Meta’s CTO shot down the prospect of a Quest 3 eye tracking add-on.
When asked directly whether Quest 3 could see an eye tracking and/or face tracking add-on in the future during an Instagram AMA (ask me anything) session this week, Andrew Bosworth replied:
“There’s not really a credible way to do eye tracking or upper-face tracking underneath the headset as an accessory. It’s something that we’ve thought about every now and then, because it would be nice to be able to enable that for people. For eye tracking, you need to have this illumination all the way around the eyes – you’re talking about replacing the eye cups. You need to have cameras in multiple positions, which are in kind of quite tight and sensitive areas. That’s pretty tough.

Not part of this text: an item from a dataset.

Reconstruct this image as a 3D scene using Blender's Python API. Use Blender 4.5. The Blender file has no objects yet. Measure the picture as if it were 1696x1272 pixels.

Lower-face tracking is possible, I think, theoretically, but I’m not sure how useful it is without upper-face tracking and eye tracking. So this is something we’ve looked at, and it’s really tough with eye tracking to do it outside of the core module itself.”
Eye tracking can be used for foveated rendering, to drive your avatar eyes in social VR, for selection in user interfaces, to guide lens separation adjustment, and as a kind of auto-aim for throwing virtual objects.
Meta’s Quest Pro headset has eye tracking and face tracking, but is stuck with a variant of the original Snapdragon XR2 Gen 1 chipset despite being double the price of Quest 3 and Meta reportedly won’t launch a successor until at least 2025, so some had hoped Quest 3 might gain its unique tracking features with an add-on accessory.
While Bosworth suggests eye tracking and face tracking add-ons aren’t “credible” for Quest 3, that’s exactly what HTC did with its Vive Focus 3 business-focused standalone headset.
Focus 3 originally launched in 2021, and in 2022 HTC launched a $250 Eye Tracker add-on and $100 Facial Tracker add-on. Both add-ons can be used simultaneously since Focus 3 has two USB-C ports.
During Bosworth’s last AMA session in late October, he said that eye tracking will “at some point” be part of the “base package” for all Quest headsets, but cautioned that he’s “not sure exactly when”. Could eye tracking arrive in Quest 4, or might it take until Quest 5?